After a short kip, brought to a conclusion by the blazing sun which heats things up pretty quickly, we packed up and headed for the desert.

We stopped at Wadi bani Khalid, which was actually rather crowded with Omani families enjoying a weekend picnic or in the case of the young boys, flinging themselves off the footbridge into the pool below. We skirted all this mayhem and headed up the wadi for the peace and tranquillity of several shallow pools and low waterfalls, which we shimmied and slipped our way over.

Our destination was Miqal Cave, set up a few metres in the canyon wall. After a semi challenging climb to the mouth of the cave over what used to be some stairs before Gonu hit, we got to the entrance of the seemingly small cave. We ventured in just a few dozen metres, only far enough to get a sense of its size, without loosing the natural light behind us. Not feeling terribly comfortable in caves, especially those like this one where you have to crouch down to go anywhere, I led the retreat back to the open confines of the wadi.
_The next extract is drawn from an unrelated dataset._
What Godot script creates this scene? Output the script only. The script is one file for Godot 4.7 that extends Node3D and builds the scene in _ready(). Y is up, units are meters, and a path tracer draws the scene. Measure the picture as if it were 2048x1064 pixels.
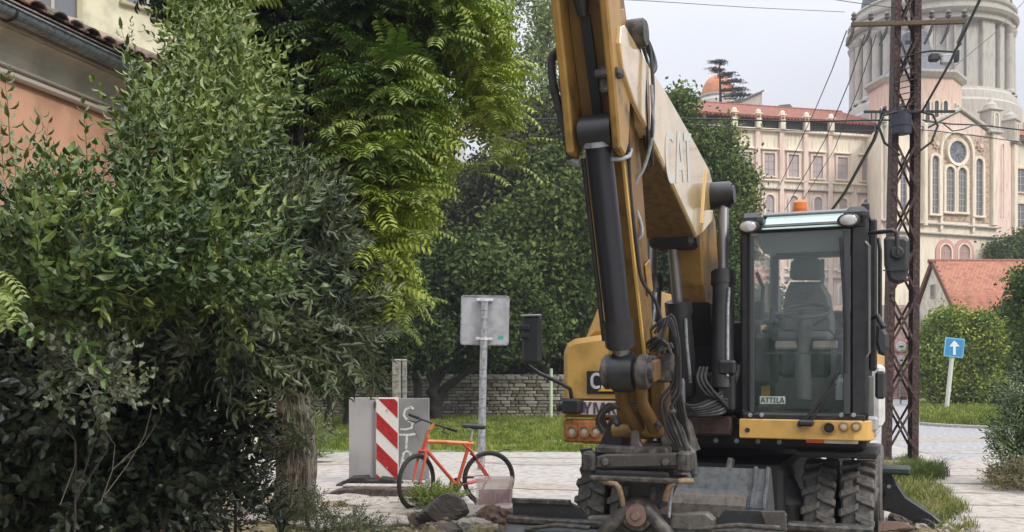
extends Node3D
# A wheeled excavator parked on a village road under an overcast sky; church, houses, trees and hedges round it.
const F := 2000.0      # focal length and lens centre, used to turn survey angles into points at a known distance
const CX := 1024.0
const HY := 740.0
const EYE := 1.7
var rng := RandomNumberGenerator.new()
var names := {}
var M := {}
var T := {}

func P(px: float, py: float, d: float) -> Vector3:
	return Vector3((px - CX) / F * d, EYE + (HY - py) / F * d, -d)
func G(px: float, py: float, y := 0.0) -> Vector3:
	var d := F * EYE / (py - HY)
	return Vector3((px - CX) / F * d, y, -d)

# ---------------------------------------------------------------- mesh builder
class MB:
	var v := PackedVector3Array()
	var n := PackedVector3Array()
	var c := PackedColorArray()
	var col := Color.WHITE
	func t3(a: Vector3, b: Vector3, d: Vector3) -> void:
		var m := (b - a).cross(d - a).normalized()
		v.append_array([a, d, b]); n.append_array([m, m, m]); c.append_array([col, col, col])
	func t3n(a: Vector3, b: Vector3, d: Vector3, na: Vector3, nb: Vector3, nd: Vector3) -> void:
		v.append_array([a, d, b]); n.append_array([na, nd, nb]); c.append_array([col, col, col])
	func q(a: Vector3, b: Vector3, d: Vector3, e: Vector3) -> void:
		t3(a, b, d); t3(a, d, e)
	func qn(a: Vector3, b: Vector3, d: Vector3, e: Vector3, na: Vector3, nb: Vector3, nd: Vector3, ne: Vector3) -> void:
		t3n(a, b, d, na, nb, nd); t3n(a, d, e, na, nd, ne)
	func qo(a: Vector3, b: Vector3, d: Vector3, e: Vector3, o: Vector3) -> void:
		if (b - a).cross(d - a).dot(o) + (d - a).cross(e - a).dot(o) < 0.0: q(a, e, d, b)
		else: q(a, b, d, e)
	func to(a: Vector3, b: Vector3, d: Vector3, o: Vector3) -> void:
		if (b - a).cross(d - a).dot(o) < 0.0: t3(a, d, b)
		else: t3(a, b, d)
	func box(ctr: Vector3, size: Vector3, bev := 0.0, bs := Basis()) -> MB:
		var h := size * 0.5
		bev = minf(bev, minf(h.x, minf(h.y, h.z)) * 0.9)
		var cr := func(ax: int, s: Vector3) -> Vector3:
			var p := Vector3()
			for i in 3: p[i] = s[i] * (h[i] if i == ax else h[i] - bev)
			return ctr + bs * p
		for ax in 3:
			var u := (ax + 1) % 3
			var w := (ax + 2) % 3
			for s in [-1.0, 1.0]:
				var pts := []
				for k in [[-1, -1], [1, -1], [1, 1], [-1, 1]]:
					var sv := Vector3(); sv[ax] = s; sv[u] = k[0]; sv[w] = k[1]
					pts.append(cr.call(ax, sv))
				var o := Vector3(); o[ax] = s
				qo(pts[0], pts[1], pts[2], pts[3], bs * o)
			if bev > 0.0:
				for su in [-1.0, 1.0]:
					for sw in [-1.0, 1.0]:
						var lo := Vector3(); lo[ax] = -1; lo[u] = su; lo[w] = sw
						var hi := lo; hi[ax] = 1
						var o := Vector3(); o[u] = su; o[w] = sw
						qo(cr.call(u, lo), cr.call(u, hi), cr.call(w, hi), cr.call(w, lo), bs * o)
		if bev > 0.0:
			for sx in [-1.0, 1.0]:
				for sy in [-1.0, 1.0]:
					for sz in [-1.0, 1.0]:
						var s := Vector3(sx, sy, sz)
						to(cr.call(0, s), cr.call(1, s), cr.call(2, s), bs * s)
		return self
	func bar(a: Vector3, b: Vector3, w: float, t: float, bev := 0.0, hint := Vector3.UP) -> MB:   # flat bar from a to b, w across, t along hint
		var y := (b - a).normalized()
		var x := y.cross(hint)
		if x.length() < 0.01: x = y.cross(Vector3.RIGHT)
		x = x.normalized()
		return box((a + b) * 0.5, Vector3(w, (b - a).length(), t), bev, Basis(x, y, x.cross(y)))
	func prism(poly: Array, h0: float, h1: float, xf := Transform3D(), bev := 0.0) -> MB:
		var p := PackedVector2Array(poly)
		if Geometry2D.is_polygon_clockwise(p): p.reverse()
		var k := p.size()
		var ins := p.duplicate()
		if bev > 0.0:
			for i in k:
				var e0 := (p[i] - p[(i + k - 1) % k]).normalized()
				var e1 := (p[(i + 1) % k] - p[i]).normalized()
				var n0 := Vector2(-e0.y, e0.x)
				var n1 := Vector2(-e1.y, e1.x)
				ins[i] = p[i] + (n0 + n1) / maxf(0.35, 1.0 + n0.dot(n1)) * bev
		var tri := Geometry2D.triangulate_polygon(p)
		var up := xf.basis.z
		for i in range(0, tri.size(), 3):
			var a := ins[tri[i]]
			var b := ins[tri[i + 1]]
			var d := ins[tri[i + 2]]
			to(xf * Vector3(a.x, a.y, h1), xf * Vector3(b.x, b.y, h1), xf * Vector3(d.x, d.y, h1), up)
			to(xf * Vector3(a.x, a.y, h0), xf * Vector3(b.x, b.y, h0), xf * Vector3(d.x, d.y, h0), -up)
		for i in k:
			var a := p[i]
			var b := p[(i + 1) % k]
			var ia := ins[i]
			var ib := ins[(i + 1) % k]
			var o := xf.basis * Vector3((b - a).y, -(b - a).x, 0)
			qo(xf * Vector3(a.x, a.y, h0 + bev), xf * Vector3(b.x, b.y, h0 + bev), xf * Vector3(b.x, b.y, h1 - bev), xf * Vector3(a.x, a.y, h1 - bev), o)
			if bev > 0.0:
				qo(xf * Vector3(a.x, a.y, h1 - bev), xf * Vector3(b.x, b.y, h1 - bev), xf * Vector3(ib.x, ib.y, h1), xf * Vector3(ia.x, ia.y, h1), o + up * 0.001)
				qo(xf * Vector3(a.x, a.y, h0 + bev), xf * Vector3(b.x, b.y, h0 + bev), xf * Vector3(ib.x, ib.y, h0), xf * Vector3(ia.x, ia.y, h0), o - up * 0.001)
		return self
	func tube(pts: Array, rad, seg := 8, caps := true) -> MB:
		var k := pts.size()
		var rings := []
		var nrm := []
		var x := Vector3()
		for i in k:
			var d: Vector3 = (pts[mini(i + 1, k - 1)] - pts[maxi(i - 1, 0)]).normalized()
			if i == 0: x = d.cross(Vector3.UP if absf(d.y) < 0.9 else Vector3.RIGHT).normalized()
			else: x = (x - d * x.dot(d)).normalized()
			var y := d.cross(x)
			var r: float = rad[i] if rad is Array else rad
			var rp := PackedVector3Array()
			var rn := PackedVector3Array()
			for j in seg:
				var a := TAU * j / seg
				var o := x * cos(a) + y * sin(a)
				rp.append(pts[i] + o * r); rn.append(o)
			rings.append(rp); nrm.append(rn)
		for i in k - 1:
			for j in seg:
				var l := (j + 1) % seg
				qn(rings[i][j], rings[i][l], rings[i + 1][l], rings[i + 1][j], nrm[i][j], nrm[i][l], nrm[i + 1][l], nrm[i + 1][j])
		if caps:
			for j in range(1, seg - 1):
				t3(rings[0][0], rings[0][j + 1], rings[0][j])
				t3(rings[k - 1][0], rings[k - 1][j], rings[k - 1][j + 1])
		return self
	func cyl(a: Vector3, b: Vector3, r: float, seg := 16, bev := 0.0) -> MB:
		if bev <= 0.0: return tube([a, b], r, seg)
		var d := (b - a).normalized() * bev
		tube([a + d, b - d], r, seg, false)
		tube([b - d, b], [r, r - bev], seg, true)
		return tube([a, a + d], [r - bev, r], seg, true)
	func lathe(prof: Array, seg := 24, xf := Transform3D(), a0 := 0.0, a1 := TAU) -> MB:   # (radius, height) from bottom to top
		for i in prof.size() - 1:
			var p: Vector2 = prof[i]
			var r: Vector2 = prof[i + 1]
			var s := r - p
			var m := Vector2(s.y, -s.x).normalized()
			for j in seg:
				var u := lerpf(a0, a1, float(j) / seg)
				var w := lerpf(a0, a1, float(j + 1) / seg)
				var A := Vector3(cos(u), 0, -sin(u))
				var B := Vector3(cos(w), 0, -sin(w))
				var na := (xf.basis * (A * m.x + Vector3.UP * m.y)).normalized()
				var nb := (xf.basis * (B * m.x + Vector3.UP * m.y)).normalized()
				qn(xf * (A * p.x + Vector3.UP * p.y), xf * (B * p.x + Vector3.UP * p.y), xf * (B * r.x + Vector3.UP * r.y), xf * (A * r.x + Vector3.UP * r.y), na, nb, nb, na)
		return self
	func strip(inner: Array, outer: Array, z0: float, z1: float, xf := Transform3D()) -> MB:   # a moulding between two open lines, from z0 to z1
		for i in inner.size() - 1:
			var a: Vector2 = inner[i]
			var b: Vector2 = inner[i + 1]
			var d: Vector2 = outer[i + 1]
			var e: Vector2 = outer[i]
			qo(xf * Vector3(a.x, a.y, z1), xf * Vector3(b.x, b.y, z1), xf * Vector3(d.x, d.y, z1), xf * Vector3(e.x, e.y, z1), xf.basis.z)
			q(xf * Vector3(a.x, a.y, z0), xf * Vector3(b.x, b.y, z0), xf * Vector3(b.x, b.y, z1), xf * Vector3(a.x, a.y, z1))
			q(xf * Vector3(e.x, e.y, z0), xf * Vector3(d.x, d.y, z0), xf * Vector3(d.x, d.y, z1), xf * Vector3(e.x, e.y, z1))
		for i in [0, inner.size() - 1]:
			var a: Vector2 = inner[i]
			var e: Vector2 = outer[i]
			q(xf * Vector3(a.x, a.y, z0), xf * Vector3(e.x, e.y, z0), xf * Vector3(e.x, e.y, z1), xf * Vector3(a.x, a.y, z1))
		return self
	func blade(base: Vector3, dir: Vector3, side: Vector3, ln: float, wd: float, bend: float, fold := 0.25, broad := 0.4) -> void:   # one leaf
		var up := side.cross(dir).normalized()
		var p1 := base + dir * ln * broad + up * bend * ln * 0.25
		var p2 := base + dir * ln * 0.75 + up * bend * ln * 0.05
		var p3 := base + dir * ln - up * bend * ln * 0.5
		var f := up * wd * fold
		var s1 := side * wd * 0.5
		var s2 := side * wd * 0.36
		t3(base, p1 + s1 + f, p1); t3(base, p1, p1 - s1 + f)
		q(p1, p1 + s1 + f, p2 + s2 + f, p2); q(p1 - s1 + f, p1, p2, p2 - s2 + f)
		t3(p2, p2 + s2 + f, p3); t3(p2, p3, p2 - s2 + f)
	func mesh(m: Material) -> ArrayMesh:
		var a := []
		a.resize(Mesh.ARRAY_MAX)
		a[Mesh.ARRAY_VERTEX] = v; a[Mesh.ARRAY_NORMAL] = n; a[Mesh.ARRAY_COLOR] = c
		var r := ArrayMesh.new()
		r.add_surface_from_arrays(Mesh.PRIMITIVE_TRIANGLES, a)
		r.surface_set_material(0, m)
		return r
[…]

After our short night’s rest and wadi adventure, we felt that a nice relaxing lunch under the shade of a palm plantation was just what we needed. We found a nice spot just down from a small village and plunked ourselves down for lunch and then a short nap.

Feeling more relaxed and ready for the next adventure, we drove to the Al Minitrib, which is the gateway town to Wahiba Sands. Wahiba Sands are reddish dunes that stretch in near parallel North-South lines for 170 kilometres.

The site of Bedouin men leading camels is common across the Wahiba Sands. Camels in Oman are still used for a number of purposes. Camel racing is a big sport in Oman, camel rides are becoming increasingly popular as Oman opens its borders to tourists and camel milk is still popular among Bedouins.

We only went in about 20 kilometres with each of us getting to drive 10km across the sands to the Raha tourist camp (thanks for a unique experience and drive Thierry! Like driving on snow!). There we had the option of several desert experiences, including sand surfing, camel rides, overnight accommodation and quad bikes. Unfortunately we didn't have much time before the sunset, but we still got to try out some quad bikes.

As we waited for the quad bikes to become available, we relaxed and had some tea briefly in a mock-up Bedouin tent.

The quad bikes were rather underpowered for adults, but we were still able to ride roughshod over the lower parts of the dunes.

Then we climbed up the 200 metre high dune - which took much effort - to watch the sunset in front of us and the moon rise behind us.

It was a magical experience to see from high atop the dune, though the wind whipping up the sand did make it slightly difficult at times to keep our eyes fully open. Nevertheless, the sunset was perfect, slowly disappearing behind the dunes in front of our eyes.

With the sun fully set, we ran/leaped/charged down the dune in a blaze of childish glee. It was proper good fun and if the climb up hadn’t been such an almighty struggle, we would have gladly had another go!

2 comments:

Anonymous said...

What an incredible day! Lots of unique experiences and sights!

I remember you took a camel ride in Israel many years ago, CW.

The sunrise was pretty great looking in my opinion, then to have the marvelous sunset too, all in one day!

Love,
Mom

Sharon said...

Ah, I have been waiting for the camels. I read about Oman's tradition of camel racing--too bad you didn't get to see that in action. That would be some good entertainment right there.

But it seems that you kept busy enough jumping down dunes, so all's well. More great pictures!